Ça avait commencé comme une bonne action: aller soutenir les films de Pierre- Loup Rajot présentés à la cinémathèque.( "dans les pas d'Henri Langlois", 4 avril 2016) J'aime bien Pierre-Loup, pas seulement parce qu'il a produit et distribué "Ceci est mon corps", mais pour son grain de folie associé à une solide capacité de faire, qui évite à la folie de rester pur narcissisme. Il y a en lui une réelle interrogation artistique, voire métaphysique, mais j'avoue que lorsqu'il a annoncé que son film d'une heure "A la pêche" était le résultat de 8 heures passées sur une barque en compagnie de deux amis, Jean-Noël le parisien et Yvon le breton, partis une journée en mer, je me suis calée dans mon fauteuil en me disant que l'amitié est parfois un sacerdoce...

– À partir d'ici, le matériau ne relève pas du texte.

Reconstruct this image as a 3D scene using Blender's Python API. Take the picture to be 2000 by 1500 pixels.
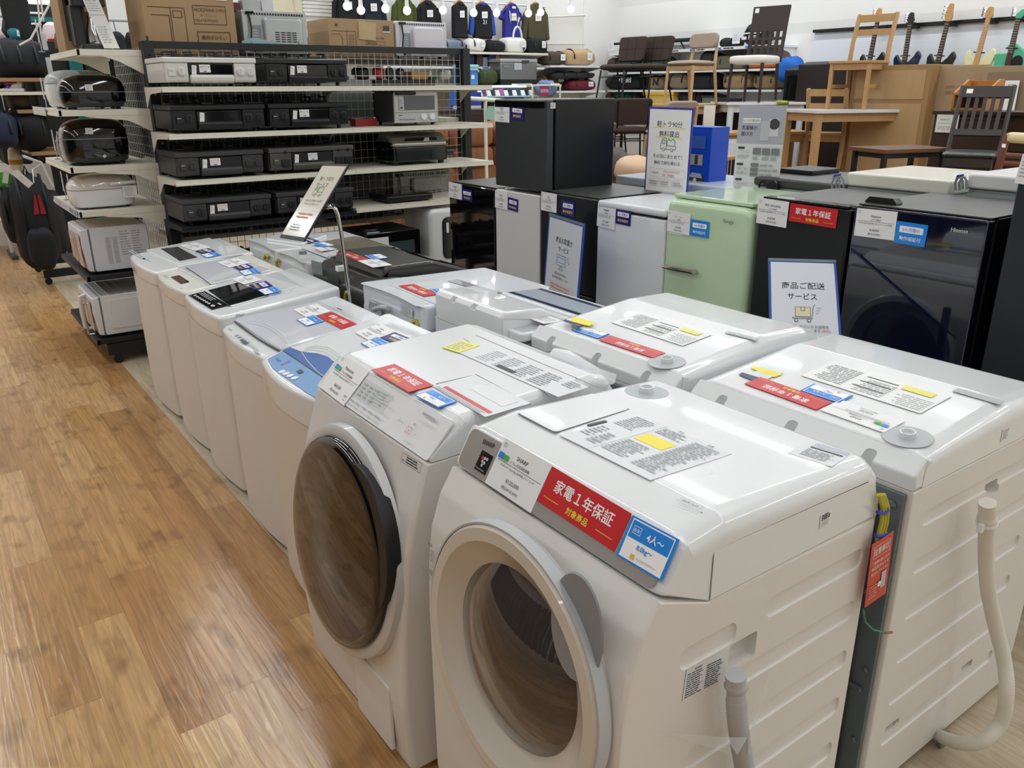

La mer, ça berce, les lumières de Bretagne changent sans cesse et dessinent d'improbables horizons, l'odeur des algues et de l'iode se devine pour peu qu'on soit un peu imaginatif. Dans ce calme à peine troublé par le clapotis des vagues et le vroum-vroum du moteur de la barque, je me suis peu à peu lovée et laissée gagner par la plénitude de l'instant, et le bonheur des deux pêcheurs, bonheur nourri de l'amitié qu'ils se portent depuis 30 ans, qui les autorise à se vanner, à rire, à se concurrencer parfois sans aucun rapport de forces malsain, tandis qu'affleure dans leurs regards et dans leurs gestes le plaisir et la jubilation qu'ils ont à être ensemble. Comme un couple, lorsqu'il s'aime depuis longtemps, arrive à ne plus s'affronter que pour rire.
Quel rapport avec les horreurs décrites en introduction? Le fait qu'à ne plus voir qu'elles, on finit, comme le dit Etienne Klein dans le film "Tout s'accélère", à être dans un tel état de désespérance qu'on ne pense plus qu'à détruire le monde au lieu d'en imaginer un où il ferait bon vivre. Créer des instants heureux est la meilleure antidote à cette désespérance, et cette partie de pêche m'a rappelée le mot d'un homme emprisonné par la Gestapo à qui son père avait dit: "Où que tu ailles, quoi qu'il arrive, pense qu'il y a toujours quelque part un pêcheur à la ligne". Conduit à la prison Montluc dans une voiture longeant le Rhône, l'homme a regardé vers la berge, et aperçu un pêcheur au bord de l'eau. Ce qui, inexplicablement, lui a donné du courage.